Subrogation is founded on principles of equity and benevolence, and though it may be decreed where no contract or privity exists between the parties (Kyner v. Kyner, 6 Watts 221; Cottrell’s Appeal, 11 Harris 294; Hoover v. Epler, 2 P. F. Smith 524), it is not to be allowed except in a clear case, and where it works no injustice to the rights of others: Lloyd et al. v. Galbraith et al., 8 Casey 103.

The principle which governs in all cases of substitution is one of equity merely, and it is to be carried out in the exercise of a *406proper legal discretion, with a due regard to the rights of others, McGinnis’s Appeal, 4 Harris 448; and it is not to he used to overthrow the equity of another, and thus work injustice: Zeigler v. Long, 2 Watts 206.

It has accordingly been held that a mere volunteer who, without any legal or moral obligation, pays the debt of another is not entitled to subrogation to the prejudice of the intervening rights of others; Hoover v. Epler, 2 P. F. Smith 524; nor is one who becomes surety of a defendant in a judgment for stay of execution, and afterwards pays the judgment, entitled to a cession of the judgment so as to have priority to subsequent judgment-creditors: Armstrong’s Appeal, 5 W. & S. 352; Burns v. The Huntingdon Bank, 1 Penna. Rep. 395; Pott v. Nathans, 1 W. & S. 155.

Has the appellant any greater equity than that of a mere volunteer who pays the debt of another, or of one who becomes the surety of a judgment-debtor for stay of execution ? If not, why should he have subrogation at the expense of a judgment-creditor who may have been injured by his culpable supineness, if not actual misconduct ? It was his duty to have collected the taxes, and the means of enforcing payment were within his grasp.

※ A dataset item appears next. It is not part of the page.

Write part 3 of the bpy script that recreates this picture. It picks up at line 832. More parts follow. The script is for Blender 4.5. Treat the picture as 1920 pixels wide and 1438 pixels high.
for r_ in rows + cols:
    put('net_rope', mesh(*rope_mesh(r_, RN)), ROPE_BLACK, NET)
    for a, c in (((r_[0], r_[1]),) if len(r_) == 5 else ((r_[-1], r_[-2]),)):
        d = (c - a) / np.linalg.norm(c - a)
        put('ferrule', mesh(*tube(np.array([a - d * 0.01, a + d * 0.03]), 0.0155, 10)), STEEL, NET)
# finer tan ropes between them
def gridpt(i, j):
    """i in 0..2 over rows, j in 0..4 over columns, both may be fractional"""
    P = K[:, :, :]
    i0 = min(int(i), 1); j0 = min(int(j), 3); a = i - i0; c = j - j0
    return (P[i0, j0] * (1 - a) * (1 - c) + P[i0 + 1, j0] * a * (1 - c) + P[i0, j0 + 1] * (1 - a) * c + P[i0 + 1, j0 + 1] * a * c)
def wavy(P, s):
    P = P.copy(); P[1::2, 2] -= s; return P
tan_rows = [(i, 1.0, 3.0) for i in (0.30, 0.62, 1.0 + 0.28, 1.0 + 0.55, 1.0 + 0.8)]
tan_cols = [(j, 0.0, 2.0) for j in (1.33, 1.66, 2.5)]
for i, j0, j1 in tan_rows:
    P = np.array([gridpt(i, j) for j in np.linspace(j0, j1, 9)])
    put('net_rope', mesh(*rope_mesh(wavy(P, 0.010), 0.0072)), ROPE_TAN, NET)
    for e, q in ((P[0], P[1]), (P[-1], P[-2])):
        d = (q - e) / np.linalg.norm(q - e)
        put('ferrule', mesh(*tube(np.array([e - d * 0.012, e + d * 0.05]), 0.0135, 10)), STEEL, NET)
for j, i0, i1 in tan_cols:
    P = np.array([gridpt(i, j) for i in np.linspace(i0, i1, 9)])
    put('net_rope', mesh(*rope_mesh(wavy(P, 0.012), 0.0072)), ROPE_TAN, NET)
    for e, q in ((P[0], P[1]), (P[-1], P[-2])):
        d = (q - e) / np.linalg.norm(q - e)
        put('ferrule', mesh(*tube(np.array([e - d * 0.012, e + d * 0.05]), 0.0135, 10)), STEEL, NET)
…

If it had not been for his gross delinquency he would not be seeking a preference over the appellee to which he is not entitled.

The Orphans’ Court was clearly right in dismissing his exceptions, and in decreeing that the fund be paid out in accordance with the distribution reported by the auditor.

The appeal is dismissed, and the decree of the Orphans’ Court is affirmed at the costs of the appellant.